Abdul Hameed Ghabin (Facebook) (Facebook)
Abdul Hameed Ghabin

Saudi journalist Abdulhameed Al-Ghobain says he received a lengthy prison sentence for publicly voicing support for Israel without government approval.

By Yakir Benzion, United With Israel

A Saudi Arabian journalist known for his open support of Israel and criticism of the Palestinians was arrested and jailed by Saudi authorities and faces a 10-year jail term, the Begin-Sadat Center for Strategic Studies (BESA) at Bar Ilan University reported Sunday.

Saudi journalist Abdulhameed Al-Ghobain has been interviewed numerous times by both the international media and Israeli television, and he now faces trumped-up charges of committing espionage on behalf of a foreign country and falsifying documents to obtain Saudi citizenship, said Dr. Edy Cohen, an expert on inter-Arab relations and the Arab-Israeli conflict at BESA.

That “foreign country” is almost certainly Israel, Cohen said.

Last year Al-Ghobain was the first Saudi national to have an op-ed printed in an Israeli newspaper, winning him a huge fan base in the Jewish state.

“Saudi Arabia seeks good relations with Israel and the Jewish people and a fair, just, lasting, and prosperous peace for the region. Some call it ‘normalization’; I call it common sense,” Al-Ghobain wrote in Israel Hayom.

Interviewed from Riyadh, Al-Ghobain “has criticized both the Palestinians and Iran and has spoken openly about his support for Israel’s proposed sovereignty plan for parts of the West Bank. He now languishes in prison on false allegations and faces a possible sentence of at least 10 years,” Cohen said.

According to Cohen, Al-Ghobain’s public support for Israel’s proposed sovereignty plan for parts of Judea, Samaria and the Jordan Valley embarrassed the Saudi rulers.

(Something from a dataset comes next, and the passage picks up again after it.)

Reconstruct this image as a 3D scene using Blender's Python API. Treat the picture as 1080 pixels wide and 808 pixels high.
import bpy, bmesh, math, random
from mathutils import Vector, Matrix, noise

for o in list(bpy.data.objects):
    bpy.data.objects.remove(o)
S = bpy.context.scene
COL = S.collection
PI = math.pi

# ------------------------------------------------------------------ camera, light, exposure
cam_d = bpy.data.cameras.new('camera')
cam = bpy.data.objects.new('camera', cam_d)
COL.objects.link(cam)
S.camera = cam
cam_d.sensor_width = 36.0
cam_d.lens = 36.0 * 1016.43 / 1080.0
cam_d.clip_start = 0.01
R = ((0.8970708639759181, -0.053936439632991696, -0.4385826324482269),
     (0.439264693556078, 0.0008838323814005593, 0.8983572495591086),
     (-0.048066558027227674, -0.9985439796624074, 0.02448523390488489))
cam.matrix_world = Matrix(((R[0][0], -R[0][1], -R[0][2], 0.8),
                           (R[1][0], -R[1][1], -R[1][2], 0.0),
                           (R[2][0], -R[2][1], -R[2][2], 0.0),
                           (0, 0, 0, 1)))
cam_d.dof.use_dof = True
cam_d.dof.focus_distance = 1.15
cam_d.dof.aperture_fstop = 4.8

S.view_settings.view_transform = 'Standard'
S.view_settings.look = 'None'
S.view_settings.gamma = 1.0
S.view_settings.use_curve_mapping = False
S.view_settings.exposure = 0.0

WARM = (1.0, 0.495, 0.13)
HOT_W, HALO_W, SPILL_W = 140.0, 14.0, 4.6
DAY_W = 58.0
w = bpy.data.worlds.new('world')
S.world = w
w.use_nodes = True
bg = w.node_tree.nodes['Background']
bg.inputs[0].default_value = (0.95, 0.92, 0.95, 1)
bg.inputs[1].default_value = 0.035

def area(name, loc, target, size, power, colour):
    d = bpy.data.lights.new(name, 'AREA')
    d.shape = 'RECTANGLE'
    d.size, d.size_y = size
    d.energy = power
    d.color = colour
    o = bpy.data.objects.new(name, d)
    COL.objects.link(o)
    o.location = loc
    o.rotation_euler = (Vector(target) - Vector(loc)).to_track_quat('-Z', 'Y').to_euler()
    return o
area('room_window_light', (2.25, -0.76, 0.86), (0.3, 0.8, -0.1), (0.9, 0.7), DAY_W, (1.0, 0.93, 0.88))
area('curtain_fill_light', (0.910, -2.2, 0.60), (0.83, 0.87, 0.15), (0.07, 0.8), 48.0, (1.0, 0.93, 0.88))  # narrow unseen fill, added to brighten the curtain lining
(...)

As well, his August, 2019 op-ed “almost caused a diplomatic incident between the Saudis and the Jordanians” due to Ghabin’s proposal to transfer management of the al-Aqsa Mosque to the Saudis. The Jordanians were furious, and Al-Ghobain was reprimanded, Cohen said.

“No Saudi can express himself or herself freely. ‘Big Brother’ is watching and listening to every word. The murder of Jamal Khashoggi, who ran afoul of the Saudi leadership, is still a recent memory. There is no such thing as a Saudi opposition party,” Cohen said, noting that Al-Ghobain did not oppose the Saudi regime, but embarrassed the Saudi leadership by voicing contrary opinions.

Considered one of the most influential Saudi journalists of recent years, the authorities put an end to his media appearances and tried to revoke his citizenship. There is no course of appeal, and the day after the announcement his children were kicked out of school.

Before his arrest, the authorities sought to incriminate Al-Ghobain by accusing him of supporting the Muslim Brotherhood and former Egyptian president Muhammad Morsi. They combed his Twitter account to find incriminating material to justify putting him in jail. As they found no such evidence, they resorted to simply inventing false accusations, Cohen explained.

On June 17, 2020, just days before his arrest, Al-Ghobain feared for his safety and posted “I’m being kidnapped.” That was his last post. It was deleted a few days ago, though his account still exists he has not been heard from since.

Cohen noted that much has been made of thawing relations between Israel and Saudi Arabia, two nations that are cooperating more and more in an effort to thwart Iranian ambitions in the region.

“But Al-Ghobain crossed a Saudi red line,” Cohen said. “The Kingdom’s authorities demand that any relations between a Saudi citizen and the State of Israel be governed strictly by them. The Saudi rulers feared his bold push toward fully normalized Saudi-Israeli relations, and were alarmed by his willingness to criticize the Palestinians in public.”

Cohen said Al-Ghobain’s abduction “illustrates the lack of freedom of expression in Saudi Arabia… Perhaps he was ahead of his time, and will yet be seen as a positive example.”

“It is urgent that all steps be taken to secure Al-Ghobain’s immediate release from Saudi prison,” Cohen said. “All organizations that care about human rights should be working on his behalf. For the crime of trying to exercise freedom of speech, Al-Ghobain is now paying a heavy price.”